Language, Readability and Flashing Elements.

Readability focuses both on the way the web page has been designed as well as the content. Some research has shown that those who show a reluctance to reading online feel there is an impact on comprehension levels so clarity, layout with good use of white space and style are all important


Text blinking, flashing and other fast moving animations can also problems for those with photosensitive epilepsy as noted by Epilepsy Action

The use of different languages across a website or on a single page has an impact of text to speech users or those using screen readers unless the coding used informs the assistive technology that another voice is needed so that pronunciation is not affected


It is easy to see whether an item is flashing or blinking and causing distraction. The test can be completed manually. Try to work through a whole site as there may be many pages with different types of flashing content – it is often the advertisements that blink.
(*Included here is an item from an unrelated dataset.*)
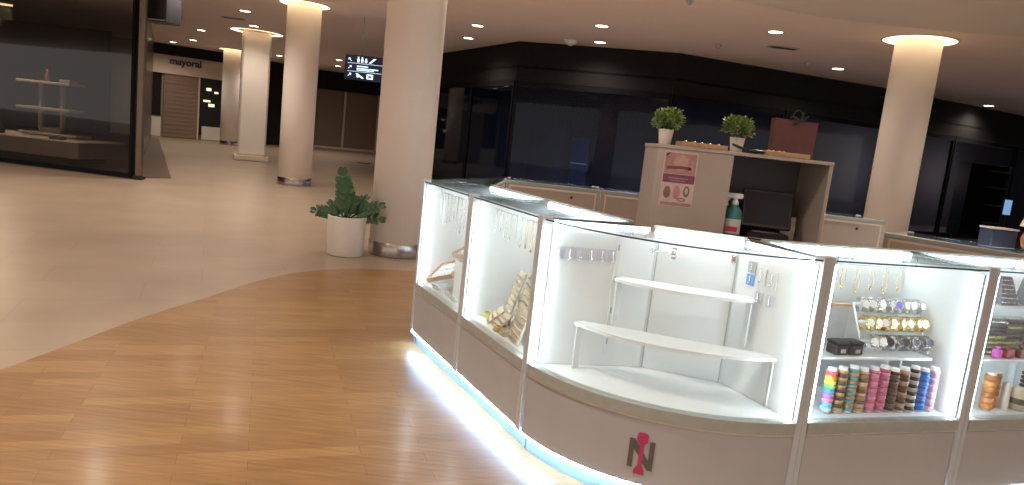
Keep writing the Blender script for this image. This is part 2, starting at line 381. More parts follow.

If you have concerns download the Trace Photosensitive Epilepsy Analysis Tool (PEAT)

To view flashing content take a look at the Lings Cars website that also offers examples of clutter, animation, music, mixed fonts and much more.

Checking for Readability in terms of being able to understand content may depend on the aim of the website. There are online tests with scores for the number of complex multisyllabic words used in sentences as well as sentence length based on the Fog and Flesch Scales as provided by Juicy Studio.    An article on Medium offers Tips and Tools for Improving Your Content Readability Score.

Changes to the language on a page can be carried out with an automatic web accessibility checker such as WebAim Wave. "The language of a web page must be identified with the lang attribute on the element. This helps ensure that a screen reader will present the content using the appropriate language vocabulary, intonations, and pronunciation" (Webaim).